WHAT IS ASKED
Extract exactly those lines that lie between the start of the material and the line with "rb = np.maximum(rb, 0.85 * sz * far_wall)", including both boundary lines and no others.

DATASET CONTENT
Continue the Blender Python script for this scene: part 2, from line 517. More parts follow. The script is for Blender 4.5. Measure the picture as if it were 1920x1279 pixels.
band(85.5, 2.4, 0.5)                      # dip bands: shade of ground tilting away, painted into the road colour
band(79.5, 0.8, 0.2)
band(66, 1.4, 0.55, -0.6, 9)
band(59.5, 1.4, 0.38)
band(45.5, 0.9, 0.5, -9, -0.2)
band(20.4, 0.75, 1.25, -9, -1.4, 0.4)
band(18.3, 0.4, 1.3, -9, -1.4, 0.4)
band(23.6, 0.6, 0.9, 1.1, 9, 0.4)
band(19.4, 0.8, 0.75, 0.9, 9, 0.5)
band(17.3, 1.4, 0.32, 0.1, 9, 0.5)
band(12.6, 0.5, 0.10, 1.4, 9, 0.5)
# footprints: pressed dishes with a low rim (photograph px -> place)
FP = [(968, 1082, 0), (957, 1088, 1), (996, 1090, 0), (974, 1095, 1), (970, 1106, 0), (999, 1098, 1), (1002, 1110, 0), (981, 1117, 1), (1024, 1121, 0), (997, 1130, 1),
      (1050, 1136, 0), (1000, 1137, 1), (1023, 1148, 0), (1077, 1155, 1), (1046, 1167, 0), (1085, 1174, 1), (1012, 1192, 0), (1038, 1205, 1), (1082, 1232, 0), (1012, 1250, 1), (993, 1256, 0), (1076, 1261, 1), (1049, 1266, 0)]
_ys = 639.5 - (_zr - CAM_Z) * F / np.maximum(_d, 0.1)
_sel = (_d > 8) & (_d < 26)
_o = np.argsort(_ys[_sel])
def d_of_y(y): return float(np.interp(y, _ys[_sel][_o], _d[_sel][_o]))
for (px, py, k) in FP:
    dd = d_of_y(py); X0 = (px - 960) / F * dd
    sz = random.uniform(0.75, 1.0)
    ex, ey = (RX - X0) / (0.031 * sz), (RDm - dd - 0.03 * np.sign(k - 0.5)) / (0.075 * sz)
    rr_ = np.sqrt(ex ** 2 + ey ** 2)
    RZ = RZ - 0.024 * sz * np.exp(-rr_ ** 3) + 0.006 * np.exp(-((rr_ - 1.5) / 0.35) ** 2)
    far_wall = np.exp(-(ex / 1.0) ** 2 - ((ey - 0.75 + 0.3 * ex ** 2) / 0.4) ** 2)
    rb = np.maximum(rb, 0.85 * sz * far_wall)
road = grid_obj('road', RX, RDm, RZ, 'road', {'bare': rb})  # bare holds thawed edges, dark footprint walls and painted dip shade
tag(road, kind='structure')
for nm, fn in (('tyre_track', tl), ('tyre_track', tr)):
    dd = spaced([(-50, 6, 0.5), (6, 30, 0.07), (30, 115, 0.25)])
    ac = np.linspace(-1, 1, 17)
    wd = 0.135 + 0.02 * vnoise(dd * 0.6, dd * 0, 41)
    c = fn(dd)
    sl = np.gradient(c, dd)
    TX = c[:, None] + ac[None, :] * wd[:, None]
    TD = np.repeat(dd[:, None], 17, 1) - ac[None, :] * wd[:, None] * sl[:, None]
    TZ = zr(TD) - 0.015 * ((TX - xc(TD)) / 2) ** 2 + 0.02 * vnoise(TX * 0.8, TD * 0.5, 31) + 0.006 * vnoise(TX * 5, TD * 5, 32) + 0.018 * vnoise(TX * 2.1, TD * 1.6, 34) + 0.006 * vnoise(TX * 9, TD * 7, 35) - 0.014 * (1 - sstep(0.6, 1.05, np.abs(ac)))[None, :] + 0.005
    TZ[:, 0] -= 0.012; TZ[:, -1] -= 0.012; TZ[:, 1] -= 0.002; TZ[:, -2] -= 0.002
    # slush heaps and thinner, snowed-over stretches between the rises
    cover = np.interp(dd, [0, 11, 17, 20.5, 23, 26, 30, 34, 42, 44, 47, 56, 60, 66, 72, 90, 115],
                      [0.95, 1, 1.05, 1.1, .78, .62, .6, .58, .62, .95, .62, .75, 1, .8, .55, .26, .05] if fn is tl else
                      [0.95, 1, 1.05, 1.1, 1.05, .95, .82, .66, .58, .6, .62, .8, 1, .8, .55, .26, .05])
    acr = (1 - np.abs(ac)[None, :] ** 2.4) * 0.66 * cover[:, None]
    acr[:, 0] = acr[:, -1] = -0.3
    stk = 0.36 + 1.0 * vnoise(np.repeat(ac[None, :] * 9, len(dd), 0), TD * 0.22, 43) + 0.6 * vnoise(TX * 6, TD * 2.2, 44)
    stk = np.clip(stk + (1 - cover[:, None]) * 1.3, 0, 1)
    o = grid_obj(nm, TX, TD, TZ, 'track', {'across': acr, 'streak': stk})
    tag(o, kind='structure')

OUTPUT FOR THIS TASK
Continue the Blender Python script for this scene: part 2, from line 517. More parts follow. The script is for Blender 4.5. Measure the picture as if it were 1920x1279 pixels.
band(85.5, 2.4, 0.5)                      # dip bands: shade of ground tilting away, painted into the road colour
band(79.5, 0.8, 0.2)
band(66, 1.4, 0.55, -0.6, 9)
band(59.5, 1.4, 0.38)
band(45.5, 0.9, 0.5, -9, -0.2)
band(20.4, 0.75, 1.25, -9, -1.4, 0.4)
band(18.3, 0.4, 1.3, -9, -1.4, 0.4)
band(23.6, 0.6, 0.9, 1.1, 9, 0.4)
band(19.4, 0.8, 0.75, 0.9, 9, 0.5)
band(17.3, 1.4, 0.32, 0.1, 9, 0.5)
band(12.6, 0.5, 0.10, 1.4, 9, 0.5)
# footprints: pressed dishes with a low rim (photograph px -> place)
FP = [(968, 1082, 0), (957, 1088, 1), (996, 1090, 0), (974, 1095, 1), (970, 1106, 0), (999, 1098, 1), (1002, 1110, 0), (981, 1117, 1), (1024, 1121, 0), (997, 1130, 1),
      (1050, 1136, 0), (1000, 1137, 1), (1023, 1148, 0), (1077, 1155, 1), (1046, 1167, 0), (1085, 1174, 1), (1012, 1192, 0), (1038, 1205, 1), (1082, 1232, 0), (1012, 1250, 1), (993, 1256, 0), (1076, 1261, 1), (1049, 1266, 0)]
_ys = 639.5 - (_zr - CAM_Z) * F / np.maximum(_d, 0.1)
_sel = (_d > 8) & (_d < 26)
_o = np.argsort(_ys[_sel])
def d_of_y(y): return float(np.interp(y, _ys[_sel][_o], _d[_sel][_o]))
for (px, py, k) in FP:
    dd = d_of_y(py); X0 = (px - 960) / F * dd
    sz = random.uniform(0.75, 1.0)
    ex, ey = (RX - X0) / (0.031 * sz), (RDm - dd - 0.03 * np.sign(k - 0.5)) / (0.075 * sz)
    rr_ = np.sqrt(ex ** 2 + ey ** 2)
    RZ = RZ - 0.024 * sz * np.exp(-rr_ ** 3) + 0.006 * np.exp(-((rr_ - 1.5) / 0.35) ** 2)
    far_wall = np.exp(-(ex / 1.0) ** 2 - ((ey - 0.75 + 0.3 * ex ** 2) / 0.4) ** 2)
    rb = np.maximum(rb, 0.85 * sz * far_wall)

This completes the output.